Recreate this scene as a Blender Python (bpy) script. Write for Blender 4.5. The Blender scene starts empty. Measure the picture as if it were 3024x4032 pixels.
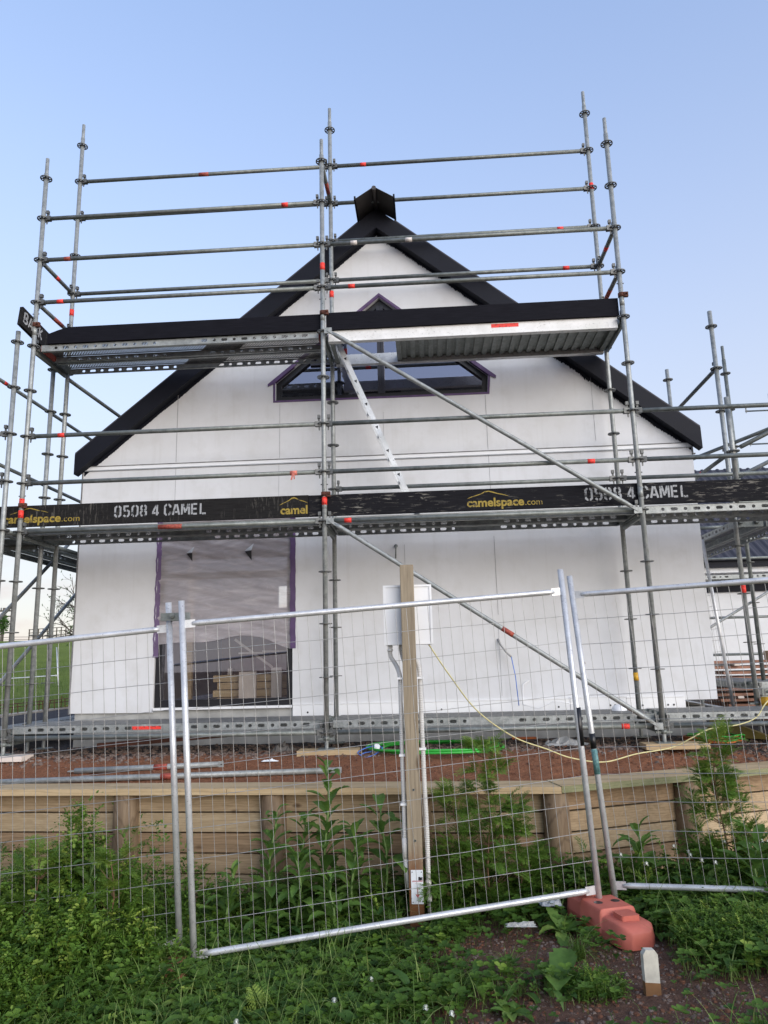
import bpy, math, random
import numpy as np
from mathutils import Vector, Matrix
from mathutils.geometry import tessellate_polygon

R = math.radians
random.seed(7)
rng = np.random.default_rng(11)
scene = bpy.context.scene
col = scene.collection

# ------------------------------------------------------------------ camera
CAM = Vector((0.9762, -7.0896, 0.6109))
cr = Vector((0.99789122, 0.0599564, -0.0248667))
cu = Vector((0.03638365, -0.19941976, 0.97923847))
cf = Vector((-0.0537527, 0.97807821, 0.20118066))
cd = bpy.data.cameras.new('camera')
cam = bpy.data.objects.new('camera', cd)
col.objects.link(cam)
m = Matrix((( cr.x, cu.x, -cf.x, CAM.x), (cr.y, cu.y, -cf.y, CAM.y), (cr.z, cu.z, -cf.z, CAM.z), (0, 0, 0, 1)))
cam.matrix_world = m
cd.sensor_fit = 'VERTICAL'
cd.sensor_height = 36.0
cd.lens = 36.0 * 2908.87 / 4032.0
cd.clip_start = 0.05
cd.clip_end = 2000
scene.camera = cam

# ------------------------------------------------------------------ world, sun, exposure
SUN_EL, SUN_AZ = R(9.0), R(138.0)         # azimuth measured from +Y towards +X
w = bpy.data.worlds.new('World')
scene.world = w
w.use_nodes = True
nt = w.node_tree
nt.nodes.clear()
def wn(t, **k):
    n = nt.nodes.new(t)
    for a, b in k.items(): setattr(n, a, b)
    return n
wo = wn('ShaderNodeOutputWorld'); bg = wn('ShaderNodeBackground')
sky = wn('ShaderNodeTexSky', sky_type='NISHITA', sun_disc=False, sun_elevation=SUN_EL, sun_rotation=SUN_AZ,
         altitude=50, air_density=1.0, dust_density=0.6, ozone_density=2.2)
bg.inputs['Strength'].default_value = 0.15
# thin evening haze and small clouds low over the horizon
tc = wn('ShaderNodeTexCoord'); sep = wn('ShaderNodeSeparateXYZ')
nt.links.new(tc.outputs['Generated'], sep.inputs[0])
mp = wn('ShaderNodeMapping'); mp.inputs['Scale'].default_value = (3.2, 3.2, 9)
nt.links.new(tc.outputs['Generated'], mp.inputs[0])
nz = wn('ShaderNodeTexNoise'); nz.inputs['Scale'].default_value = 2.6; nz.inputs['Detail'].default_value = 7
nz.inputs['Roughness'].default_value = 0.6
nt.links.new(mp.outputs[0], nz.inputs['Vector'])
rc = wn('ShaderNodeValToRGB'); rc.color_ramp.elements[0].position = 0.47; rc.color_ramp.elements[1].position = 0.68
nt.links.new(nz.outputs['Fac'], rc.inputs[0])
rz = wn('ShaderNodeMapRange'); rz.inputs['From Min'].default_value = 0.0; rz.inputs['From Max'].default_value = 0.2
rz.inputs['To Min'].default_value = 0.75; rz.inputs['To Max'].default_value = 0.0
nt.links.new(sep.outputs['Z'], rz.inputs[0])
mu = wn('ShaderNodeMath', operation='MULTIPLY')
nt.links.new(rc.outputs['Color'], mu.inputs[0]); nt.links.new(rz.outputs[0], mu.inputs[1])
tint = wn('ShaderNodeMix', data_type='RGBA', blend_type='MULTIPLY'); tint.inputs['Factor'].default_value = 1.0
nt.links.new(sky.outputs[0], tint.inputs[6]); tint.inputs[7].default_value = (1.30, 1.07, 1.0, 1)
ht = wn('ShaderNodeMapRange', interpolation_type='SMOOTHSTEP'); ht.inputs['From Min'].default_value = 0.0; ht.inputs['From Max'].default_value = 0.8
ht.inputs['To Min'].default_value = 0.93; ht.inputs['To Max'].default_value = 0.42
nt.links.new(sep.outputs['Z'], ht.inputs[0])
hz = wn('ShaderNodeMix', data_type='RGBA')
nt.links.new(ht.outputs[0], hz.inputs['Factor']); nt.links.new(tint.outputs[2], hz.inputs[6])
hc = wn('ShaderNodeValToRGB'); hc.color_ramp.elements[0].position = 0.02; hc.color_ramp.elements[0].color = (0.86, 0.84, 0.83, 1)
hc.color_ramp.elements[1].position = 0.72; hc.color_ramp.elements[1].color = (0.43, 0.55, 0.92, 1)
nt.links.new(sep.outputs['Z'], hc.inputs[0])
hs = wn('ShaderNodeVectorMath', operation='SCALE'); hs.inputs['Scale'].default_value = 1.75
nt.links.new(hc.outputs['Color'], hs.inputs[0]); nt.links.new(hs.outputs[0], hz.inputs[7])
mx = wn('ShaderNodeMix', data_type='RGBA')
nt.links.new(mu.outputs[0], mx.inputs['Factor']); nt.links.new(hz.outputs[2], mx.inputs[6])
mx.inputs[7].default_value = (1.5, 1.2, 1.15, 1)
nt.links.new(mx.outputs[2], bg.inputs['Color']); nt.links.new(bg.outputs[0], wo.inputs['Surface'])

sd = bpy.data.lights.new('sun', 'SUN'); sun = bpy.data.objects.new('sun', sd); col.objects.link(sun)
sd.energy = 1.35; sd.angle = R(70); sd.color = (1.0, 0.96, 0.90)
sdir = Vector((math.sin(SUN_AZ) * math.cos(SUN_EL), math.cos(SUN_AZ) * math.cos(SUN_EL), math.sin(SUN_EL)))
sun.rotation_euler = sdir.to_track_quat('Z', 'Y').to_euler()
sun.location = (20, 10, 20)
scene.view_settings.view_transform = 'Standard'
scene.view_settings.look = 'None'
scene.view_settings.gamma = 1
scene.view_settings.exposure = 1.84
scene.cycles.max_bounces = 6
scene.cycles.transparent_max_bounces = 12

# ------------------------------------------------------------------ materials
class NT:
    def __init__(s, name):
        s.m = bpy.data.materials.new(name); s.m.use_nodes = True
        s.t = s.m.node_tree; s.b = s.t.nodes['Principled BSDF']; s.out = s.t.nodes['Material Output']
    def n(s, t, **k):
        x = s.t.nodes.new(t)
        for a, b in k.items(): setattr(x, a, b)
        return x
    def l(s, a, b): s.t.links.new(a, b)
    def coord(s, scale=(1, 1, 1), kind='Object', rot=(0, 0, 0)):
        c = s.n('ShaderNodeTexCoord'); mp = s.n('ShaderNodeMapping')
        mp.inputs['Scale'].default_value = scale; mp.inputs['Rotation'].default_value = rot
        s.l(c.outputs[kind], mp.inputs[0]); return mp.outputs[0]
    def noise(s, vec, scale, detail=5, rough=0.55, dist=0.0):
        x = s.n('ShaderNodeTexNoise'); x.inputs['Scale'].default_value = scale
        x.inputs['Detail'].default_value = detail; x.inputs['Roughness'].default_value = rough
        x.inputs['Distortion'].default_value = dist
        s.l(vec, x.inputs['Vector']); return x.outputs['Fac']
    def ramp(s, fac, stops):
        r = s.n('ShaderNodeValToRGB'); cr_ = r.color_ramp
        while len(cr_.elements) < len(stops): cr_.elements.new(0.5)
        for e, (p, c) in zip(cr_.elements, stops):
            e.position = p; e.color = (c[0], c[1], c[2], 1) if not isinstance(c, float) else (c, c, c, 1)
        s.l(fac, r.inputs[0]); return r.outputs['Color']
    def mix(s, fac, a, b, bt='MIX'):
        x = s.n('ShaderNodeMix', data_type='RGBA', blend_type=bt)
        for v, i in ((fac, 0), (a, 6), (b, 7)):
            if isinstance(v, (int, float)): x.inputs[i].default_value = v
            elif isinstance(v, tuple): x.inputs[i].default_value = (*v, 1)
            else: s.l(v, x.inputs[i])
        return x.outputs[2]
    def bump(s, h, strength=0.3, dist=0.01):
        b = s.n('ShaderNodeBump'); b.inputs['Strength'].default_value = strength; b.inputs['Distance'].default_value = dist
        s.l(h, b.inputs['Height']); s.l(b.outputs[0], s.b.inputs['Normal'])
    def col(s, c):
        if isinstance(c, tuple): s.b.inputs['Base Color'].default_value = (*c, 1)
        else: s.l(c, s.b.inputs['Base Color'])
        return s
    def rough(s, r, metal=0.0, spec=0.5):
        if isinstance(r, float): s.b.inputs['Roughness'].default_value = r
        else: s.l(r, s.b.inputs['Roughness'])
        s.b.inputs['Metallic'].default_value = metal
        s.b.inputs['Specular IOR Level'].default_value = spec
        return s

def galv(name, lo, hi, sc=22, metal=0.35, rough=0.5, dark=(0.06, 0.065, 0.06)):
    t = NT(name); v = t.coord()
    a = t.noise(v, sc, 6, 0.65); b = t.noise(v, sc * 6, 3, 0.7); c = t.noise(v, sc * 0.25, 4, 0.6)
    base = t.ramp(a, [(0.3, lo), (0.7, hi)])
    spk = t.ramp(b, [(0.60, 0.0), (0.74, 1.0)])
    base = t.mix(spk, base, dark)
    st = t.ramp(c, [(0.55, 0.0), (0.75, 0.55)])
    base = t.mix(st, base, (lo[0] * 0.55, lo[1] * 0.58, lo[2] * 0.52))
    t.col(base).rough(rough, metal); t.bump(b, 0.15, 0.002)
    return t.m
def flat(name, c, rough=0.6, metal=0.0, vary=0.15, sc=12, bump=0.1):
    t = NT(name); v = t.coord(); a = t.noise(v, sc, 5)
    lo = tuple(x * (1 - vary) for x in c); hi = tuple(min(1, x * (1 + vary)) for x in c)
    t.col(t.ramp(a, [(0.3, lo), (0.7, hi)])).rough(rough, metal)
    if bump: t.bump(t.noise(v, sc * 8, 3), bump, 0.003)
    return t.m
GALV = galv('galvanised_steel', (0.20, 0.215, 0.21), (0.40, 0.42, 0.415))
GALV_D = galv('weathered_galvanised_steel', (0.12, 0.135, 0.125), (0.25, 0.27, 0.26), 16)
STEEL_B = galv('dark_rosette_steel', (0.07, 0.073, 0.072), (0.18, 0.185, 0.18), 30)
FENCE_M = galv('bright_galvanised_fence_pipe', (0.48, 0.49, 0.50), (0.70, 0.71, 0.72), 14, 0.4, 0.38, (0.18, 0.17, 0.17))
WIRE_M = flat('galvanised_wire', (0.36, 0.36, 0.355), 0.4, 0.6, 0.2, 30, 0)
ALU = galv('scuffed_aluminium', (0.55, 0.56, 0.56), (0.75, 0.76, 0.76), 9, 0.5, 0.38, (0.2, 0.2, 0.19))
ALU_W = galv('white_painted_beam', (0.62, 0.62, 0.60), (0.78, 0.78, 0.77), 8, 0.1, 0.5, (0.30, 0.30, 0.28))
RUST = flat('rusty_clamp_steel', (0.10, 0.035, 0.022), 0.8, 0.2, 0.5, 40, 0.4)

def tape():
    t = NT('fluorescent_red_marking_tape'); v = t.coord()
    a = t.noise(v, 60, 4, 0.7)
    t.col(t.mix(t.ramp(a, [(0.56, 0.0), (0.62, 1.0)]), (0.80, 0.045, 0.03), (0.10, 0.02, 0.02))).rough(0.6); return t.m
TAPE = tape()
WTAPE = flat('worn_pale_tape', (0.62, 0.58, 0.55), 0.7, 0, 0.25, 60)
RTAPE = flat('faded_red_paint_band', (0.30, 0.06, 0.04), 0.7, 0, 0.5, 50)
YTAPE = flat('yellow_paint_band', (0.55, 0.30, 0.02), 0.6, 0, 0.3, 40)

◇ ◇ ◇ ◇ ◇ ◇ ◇

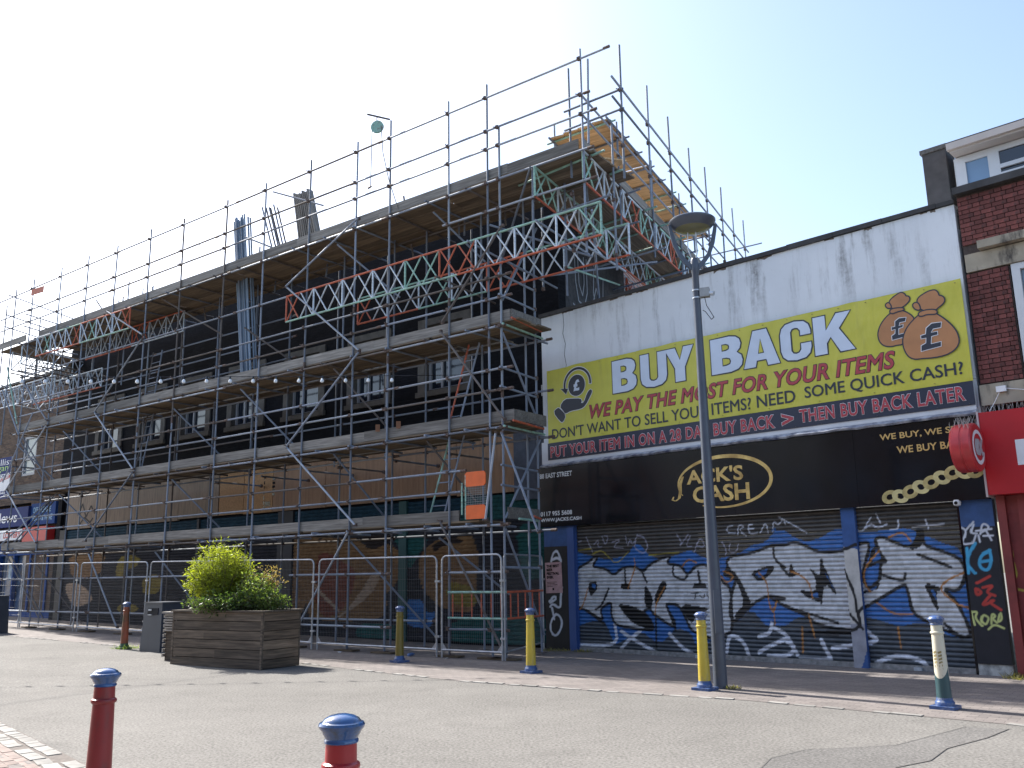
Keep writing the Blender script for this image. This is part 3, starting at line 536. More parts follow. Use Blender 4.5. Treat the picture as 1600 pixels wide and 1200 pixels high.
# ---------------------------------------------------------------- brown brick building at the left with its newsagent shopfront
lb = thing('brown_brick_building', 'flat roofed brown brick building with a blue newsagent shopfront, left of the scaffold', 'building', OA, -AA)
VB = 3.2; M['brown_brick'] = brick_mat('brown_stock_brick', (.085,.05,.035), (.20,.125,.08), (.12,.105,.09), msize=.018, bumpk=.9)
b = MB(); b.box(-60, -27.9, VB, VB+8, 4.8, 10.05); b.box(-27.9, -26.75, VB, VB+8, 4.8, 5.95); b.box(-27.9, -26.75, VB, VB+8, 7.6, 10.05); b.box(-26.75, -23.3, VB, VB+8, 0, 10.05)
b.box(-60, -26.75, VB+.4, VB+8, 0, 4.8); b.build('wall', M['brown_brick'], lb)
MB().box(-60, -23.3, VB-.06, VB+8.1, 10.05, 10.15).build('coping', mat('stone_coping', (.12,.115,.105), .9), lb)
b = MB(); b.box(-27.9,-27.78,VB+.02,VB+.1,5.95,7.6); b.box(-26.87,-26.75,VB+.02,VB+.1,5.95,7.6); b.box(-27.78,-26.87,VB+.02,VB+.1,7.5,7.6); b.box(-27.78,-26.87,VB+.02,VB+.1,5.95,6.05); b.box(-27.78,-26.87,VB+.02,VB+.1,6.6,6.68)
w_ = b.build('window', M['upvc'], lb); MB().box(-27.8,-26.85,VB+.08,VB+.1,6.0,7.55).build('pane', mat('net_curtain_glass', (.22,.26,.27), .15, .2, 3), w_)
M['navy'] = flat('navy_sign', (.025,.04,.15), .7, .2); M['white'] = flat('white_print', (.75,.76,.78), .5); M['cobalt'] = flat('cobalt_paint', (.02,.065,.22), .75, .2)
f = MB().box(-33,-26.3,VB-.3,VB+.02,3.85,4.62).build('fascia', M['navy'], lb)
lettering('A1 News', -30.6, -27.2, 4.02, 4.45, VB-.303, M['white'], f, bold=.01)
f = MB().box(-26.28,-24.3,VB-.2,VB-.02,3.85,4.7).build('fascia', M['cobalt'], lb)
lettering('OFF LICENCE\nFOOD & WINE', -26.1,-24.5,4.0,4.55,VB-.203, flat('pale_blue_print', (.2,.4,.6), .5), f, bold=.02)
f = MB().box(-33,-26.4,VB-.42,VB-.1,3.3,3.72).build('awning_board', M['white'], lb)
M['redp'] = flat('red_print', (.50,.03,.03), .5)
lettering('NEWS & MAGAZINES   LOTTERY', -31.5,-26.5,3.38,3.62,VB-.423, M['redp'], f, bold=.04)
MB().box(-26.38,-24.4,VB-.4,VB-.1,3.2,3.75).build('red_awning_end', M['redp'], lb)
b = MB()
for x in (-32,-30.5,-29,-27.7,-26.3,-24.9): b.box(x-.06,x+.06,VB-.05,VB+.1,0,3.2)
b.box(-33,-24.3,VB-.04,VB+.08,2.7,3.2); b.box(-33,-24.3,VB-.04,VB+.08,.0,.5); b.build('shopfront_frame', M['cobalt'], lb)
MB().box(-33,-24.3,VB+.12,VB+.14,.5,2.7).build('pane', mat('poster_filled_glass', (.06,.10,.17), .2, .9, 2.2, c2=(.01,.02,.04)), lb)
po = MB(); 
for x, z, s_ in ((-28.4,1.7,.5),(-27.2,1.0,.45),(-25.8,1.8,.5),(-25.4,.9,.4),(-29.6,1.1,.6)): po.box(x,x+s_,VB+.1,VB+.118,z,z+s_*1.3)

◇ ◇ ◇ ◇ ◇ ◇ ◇

**Given task**
Begin with the line that contains "Recreate this scene", end with the line that contains "col = scene.collection", and set down every line in that range exactly as it stands, minus the pictures.

**Full output**
Recreate this scene as a Blender Python (bpy) script. Write for Blender 4.5. The Blender scene starts empty. Measure the picture as if it were 3024x4032 pixels.
import bpy, math, random
import numpy as np
from mathutils import Vector, Matrix
from mathutils.geometry import tessellate_polygon

R = math.radians
random.seed(7)
rng = np.random.default_rng(11)
scene = bpy.context.scene
col = scene.collection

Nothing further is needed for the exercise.